- _Task directions_: Your task is to give the listing below back word for word, pictures excluded.

# Start of Data provided

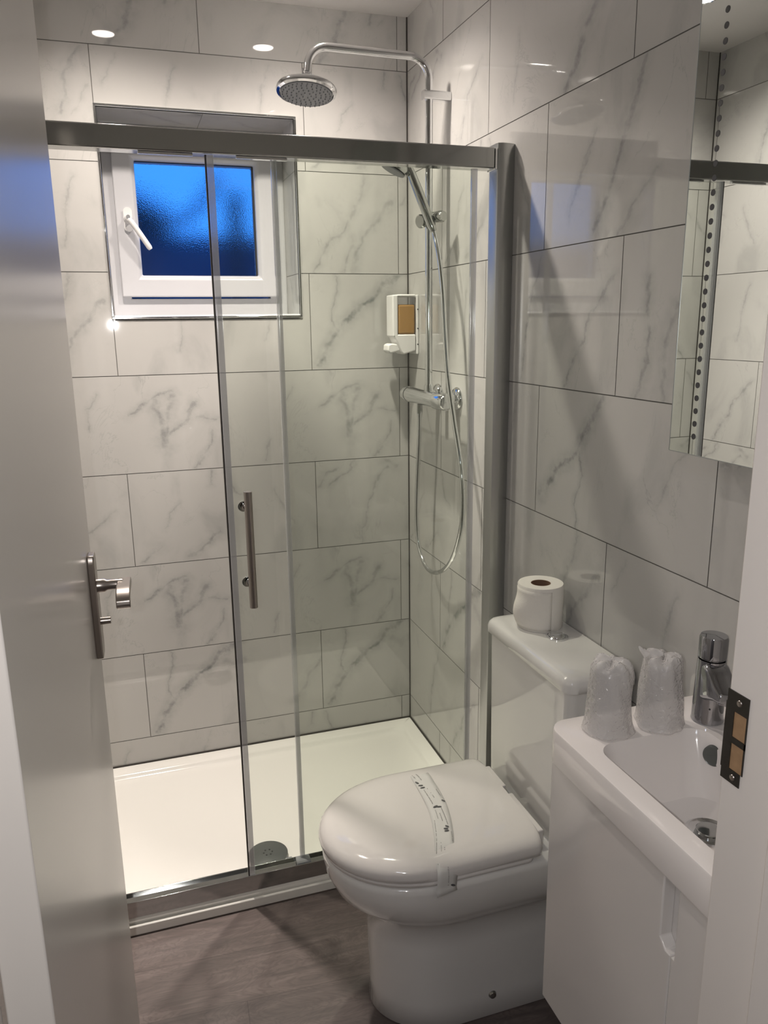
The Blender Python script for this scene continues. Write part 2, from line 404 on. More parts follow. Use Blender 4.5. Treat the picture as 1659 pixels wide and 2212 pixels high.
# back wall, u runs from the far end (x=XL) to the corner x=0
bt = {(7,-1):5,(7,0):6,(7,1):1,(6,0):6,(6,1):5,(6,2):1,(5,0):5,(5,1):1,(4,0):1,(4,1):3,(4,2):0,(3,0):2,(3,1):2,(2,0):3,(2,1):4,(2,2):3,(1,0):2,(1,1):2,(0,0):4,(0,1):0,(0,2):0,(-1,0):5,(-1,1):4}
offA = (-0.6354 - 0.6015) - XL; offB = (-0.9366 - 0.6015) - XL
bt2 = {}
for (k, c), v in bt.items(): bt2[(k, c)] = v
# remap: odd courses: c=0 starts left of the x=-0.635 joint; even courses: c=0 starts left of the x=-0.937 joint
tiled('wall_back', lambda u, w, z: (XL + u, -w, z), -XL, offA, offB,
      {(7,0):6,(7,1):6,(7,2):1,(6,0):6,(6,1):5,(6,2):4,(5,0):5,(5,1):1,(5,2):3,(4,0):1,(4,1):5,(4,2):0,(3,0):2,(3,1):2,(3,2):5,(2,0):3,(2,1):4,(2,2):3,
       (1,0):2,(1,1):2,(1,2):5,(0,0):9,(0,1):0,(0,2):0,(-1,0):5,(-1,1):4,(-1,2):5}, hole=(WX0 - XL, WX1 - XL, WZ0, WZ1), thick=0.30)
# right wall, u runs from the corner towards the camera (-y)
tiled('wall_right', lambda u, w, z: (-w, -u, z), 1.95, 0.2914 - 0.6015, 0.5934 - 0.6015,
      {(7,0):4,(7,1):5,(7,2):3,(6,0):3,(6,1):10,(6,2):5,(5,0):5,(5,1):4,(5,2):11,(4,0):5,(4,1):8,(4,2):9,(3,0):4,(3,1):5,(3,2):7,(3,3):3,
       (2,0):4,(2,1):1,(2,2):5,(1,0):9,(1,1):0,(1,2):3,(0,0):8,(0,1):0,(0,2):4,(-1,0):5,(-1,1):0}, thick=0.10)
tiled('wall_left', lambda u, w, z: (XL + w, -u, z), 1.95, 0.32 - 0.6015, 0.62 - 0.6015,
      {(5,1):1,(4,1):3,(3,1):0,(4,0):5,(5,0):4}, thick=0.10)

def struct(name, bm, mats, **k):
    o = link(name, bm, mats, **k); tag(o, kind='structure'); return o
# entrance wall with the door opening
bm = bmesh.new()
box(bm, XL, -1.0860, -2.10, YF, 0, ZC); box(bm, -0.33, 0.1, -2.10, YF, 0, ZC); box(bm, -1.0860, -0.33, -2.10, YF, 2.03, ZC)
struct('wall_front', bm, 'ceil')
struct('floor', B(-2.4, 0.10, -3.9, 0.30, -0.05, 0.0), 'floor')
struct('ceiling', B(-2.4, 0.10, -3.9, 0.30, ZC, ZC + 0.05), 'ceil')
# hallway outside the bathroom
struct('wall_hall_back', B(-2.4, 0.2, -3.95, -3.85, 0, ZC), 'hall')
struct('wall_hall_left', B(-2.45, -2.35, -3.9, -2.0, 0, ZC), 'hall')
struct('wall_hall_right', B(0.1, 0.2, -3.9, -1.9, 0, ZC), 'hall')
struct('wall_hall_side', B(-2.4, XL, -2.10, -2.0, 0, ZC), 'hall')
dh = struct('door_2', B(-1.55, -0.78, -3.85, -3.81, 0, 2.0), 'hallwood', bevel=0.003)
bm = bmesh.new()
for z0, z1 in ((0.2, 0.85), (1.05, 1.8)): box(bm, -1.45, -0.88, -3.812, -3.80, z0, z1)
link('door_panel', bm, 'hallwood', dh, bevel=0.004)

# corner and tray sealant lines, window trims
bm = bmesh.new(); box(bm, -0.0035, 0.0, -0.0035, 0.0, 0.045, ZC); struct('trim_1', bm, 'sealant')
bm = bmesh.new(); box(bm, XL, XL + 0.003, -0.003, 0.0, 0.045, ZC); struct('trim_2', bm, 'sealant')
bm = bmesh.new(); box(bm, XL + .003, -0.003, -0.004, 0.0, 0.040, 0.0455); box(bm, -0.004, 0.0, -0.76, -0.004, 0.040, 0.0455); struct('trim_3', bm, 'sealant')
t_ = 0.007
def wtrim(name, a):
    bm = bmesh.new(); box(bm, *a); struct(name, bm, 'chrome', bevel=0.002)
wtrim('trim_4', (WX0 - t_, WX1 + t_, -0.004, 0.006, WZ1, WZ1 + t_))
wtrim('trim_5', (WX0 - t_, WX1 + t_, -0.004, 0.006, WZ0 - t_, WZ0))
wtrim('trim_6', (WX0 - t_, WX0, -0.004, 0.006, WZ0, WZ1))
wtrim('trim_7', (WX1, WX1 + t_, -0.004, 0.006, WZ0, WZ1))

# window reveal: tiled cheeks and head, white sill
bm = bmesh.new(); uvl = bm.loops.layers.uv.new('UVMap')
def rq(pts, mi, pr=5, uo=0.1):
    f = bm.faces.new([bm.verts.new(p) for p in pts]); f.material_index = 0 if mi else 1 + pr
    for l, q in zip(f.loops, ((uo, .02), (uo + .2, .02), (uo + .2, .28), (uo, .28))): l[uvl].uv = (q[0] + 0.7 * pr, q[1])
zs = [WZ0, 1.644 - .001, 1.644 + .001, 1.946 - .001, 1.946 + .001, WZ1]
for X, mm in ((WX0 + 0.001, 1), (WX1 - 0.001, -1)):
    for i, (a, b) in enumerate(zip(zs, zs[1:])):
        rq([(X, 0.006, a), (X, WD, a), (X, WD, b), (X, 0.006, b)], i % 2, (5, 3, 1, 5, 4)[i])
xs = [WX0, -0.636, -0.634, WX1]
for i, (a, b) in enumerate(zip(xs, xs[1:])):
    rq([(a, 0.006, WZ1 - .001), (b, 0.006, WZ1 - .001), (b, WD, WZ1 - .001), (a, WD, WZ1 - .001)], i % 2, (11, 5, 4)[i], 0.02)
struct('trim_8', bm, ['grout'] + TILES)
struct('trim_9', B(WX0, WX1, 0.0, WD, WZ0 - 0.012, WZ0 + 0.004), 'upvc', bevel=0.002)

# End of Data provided

- _Exercise solution_:
The Blender Python script for this scene continues. Write part 2, from line 404 on. More parts follow. Use Blender 4.5. Treat the picture as 1659 pixels wide and 2212 pixels high.
# back wall, u runs from the far end (x=XL) to the corner x=0
bt = {(7,-1):5,(7,0):6,(7,1):1,(6,0):6,(6,1):5,(6,2):1,(5,0):5,(5,1):1,(4,0):1,(4,1):3,(4,2):0,(3,0):2,(3,1):2,(2,0):3,(2,1):4,(2,2):3,(1,0):2,(1,1):2,(0,0):4,(0,1):0,(0,2):0,(-1,0):5,(-1,1):4}
offA = (-0.6354 - 0.6015) - XL; offB = (-0.9366 - 0.6015) - XL
bt2 = {}
for (k, c), v in bt.items(): bt2[(k, c)] = v
# remap: odd courses: c=0 starts left of the x=-0.635 joint; even courses: c=0 starts left of the x=-0.937 joint
tiled('wall_back', lambda u, w, z: (XL + u, -w, z), -XL, offA, offB,
      {(7,0):6,(7,1):6,(7,2):1,(6,0):6,(6,1):5,(6,2):4,(5,0):5,(5,1):1,(5,2):3,(4,0):1,(4,1):5,(4,2):0,(3,0):2,(3,1):2,(3,2):5,(2,0):3,(2,1):4,(2,2):3,
       (1,0):2,(1,1):2,(1,2):5,(0,0):9,(0,1):0,(0,2):0,(-1,0):5,(-1,1):4,(-1,2):5}, hole=(WX0 - XL, WX1 - XL, WZ0, WZ1), thick=0.30)
# right wall, u runs from the corner towards the camera (-y)
tiled('wall_right', lambda u, w, z: (-w, -u, z), 1.95, 0.2914 - 0.6015, 0.5934 - 0.6015,
      {(7,0):4,(7,1):5,(7,2):3,(6,0):3,(6,1):10,(6,2):5,(5,0):5,(5,1):4,(5,2):11,(4,0):5,(4,1):8,(4,2):9,(3,0):4,(3,1):5,(3,2):7,(3,3):3,
       (2,0):4,(2,1):1,(2,2):5,(1,0):9,(1,1):0,(1,2):3,(0,0):8,(0,1):0,(0,2):4,(-1,0):5,(-1,1):0}, thick=0.10)
tiled('wall_left', lambda u, w, z: (XL + w, -u, z), 1.95, 0.32 - 0.6015, 0.62 - 0.6015,
      {(5,1):1,(4,1):3,(3,1):0,(4,0):5,(5,0):4}, thick=0.10)

def struct(name, bm, mats, **k):
    o = link(name, bm, mats, **k); tag(o, kind='structure'); return o
# entrance wall with the door opening
bm = bmesh.new()
box(bm, XL, -1.0860, -2.10, YF, 0, ZC); box(bm, -0.33, 0.1, -2.10, YF, 0, ZC); box(bm, -1.0860, -0.33, -2.10, YF, 2.03, ZC)
struct('wall_front', bm, 'ceil')
struct('floor', B(-2.4, 0.10, -3.9, 0.30, -0.05, 0.0), 'floor')
struct('ceiling', B(-2.4, 0.10, -3.9, 0.30, ZC, ZC + 0.05), 'ceil')
# hallway outside the bathroom
struct('wall_hall_back', B(-2.4, 0.2, -3.95, -3.85, 0, ZC), 'hall')
struct('wall_hall_left', B(-2.45, -2.35, -3.9, -2.0, 0, ZC), 'hall')
struct('wall_hall_right', B(0.1, 0.2, -3.9, -1.9, 0, ZC), 'hall')
struct('wall_hall_side', B(-2.4, XL, -2.10, -2.0, 0, ZC), 'hall')
dh = struct('door_2', B(-1.55, -0.78, -3.85, -3.81, 0, 2.0), 'hallwood', bevel=0.003)
bm = bmesh.new()
for z0, z1 in ((0.2, 0.85), (1.05, 1.8)): box(bm, -1.45, -0.88, -3.812, -3.80, z0, z1)
link('door_panel', bm, 'hallwood', dh, bevel=0.004)

# corner and tray sealant lines, window trims
bm = bmesh.new(); box(bm, -0.0035, 0.0, -0.0035, 0.0, 0.045, ZC); struct('trim_1', bm, 'sealant')
bm = bmesh.new(); box(bm, XL, XL + 0.003, -0.003, 0.0, 0.045, ZC); struct('trim_2', bm, 'sealant')
bm = bmesh.new(); box(bm, XL + .003, -0.003, -0.004, 0.0, 0.040, 0.0455); box(bm, -0.004, 0.0, -0.76, -0.004, 0.040, 0.0455); struct('trim_3', bm, 'sealant')
t_ = 0.007
def wtrim(name, a):
    bm = bmesh.new(); box(bm, *a); struct(name, bm, 'chrome', bevel=0.002)
wtrim('trim_4', (WX0 - t_, WX1 + t_, -0.004, 0.006, WZ1, WZ1 + t_))
wtrim('trim_5', (WX0 - t_, WX1 + t_, -0.004, 0.006, WZ0 - t_, WZ0))
wtrim('trim_6', (WX0 - t_, WX0, -0.004, 0.006, WZ0, WZ1))
wtrim('trim_7', (WX1, WX1 + t_, -0.004, 0.006, WZ0, WZ1))

# window reveal: tiled cheeks and head, white sill
bm = bmesh.new(); uvl = bm.loops.layers.uv.new('UVMap')
def rq(pts, mi, pr=5, uo=0.1):
    f = bm.faces.new([bm.verts.new(p) for p in pts]); f.material_index = 0 if mi else 1 + pr
    for l, q in zip(f.loops, ((uo, .02), (uo + .2, .02), (uo + .2, .28), (uo, .28))): l[uvl].uv = (q[0] + 0.7 * pr, q[1])
zs = [WZ0, 1.644 - .001, 1.644 + .001, 1.946 - .001, 1.946 + .001, WZ1]
for X, mm in ((WX0 + 0.001, 1), (WX1 - 0.001, -1)):
    for i, (a, b) in enumerate(zip(zs, zs[1:])):
        rq([(X, 0.006, a), (X, WD, a), (X, WD, b), (X, 0.006, b)], i % 2, (5, 3, 1, 5, 4)[i])
xs = [WX0, -0.636, -0.634, WX1]
for i, (a, b) in enumerate(zip(xs, xs[1:])):
    rq([(a, 0.006, WZ1 - .001), (b, 0.006, WZ1 - .001), (b, WD, WZ1 - .001), (a, WD, WZ1 - .001)], i % 2, (11, 5, 4)[i], 0.02)
struct('trim_8', bm, ['grout'] + TILES)
struct('trim_9', B(WX0, WX1, 0.0, WD, WZ0 - 0.012, WZ0 + 0.004), 'upvc', bevel=0.002)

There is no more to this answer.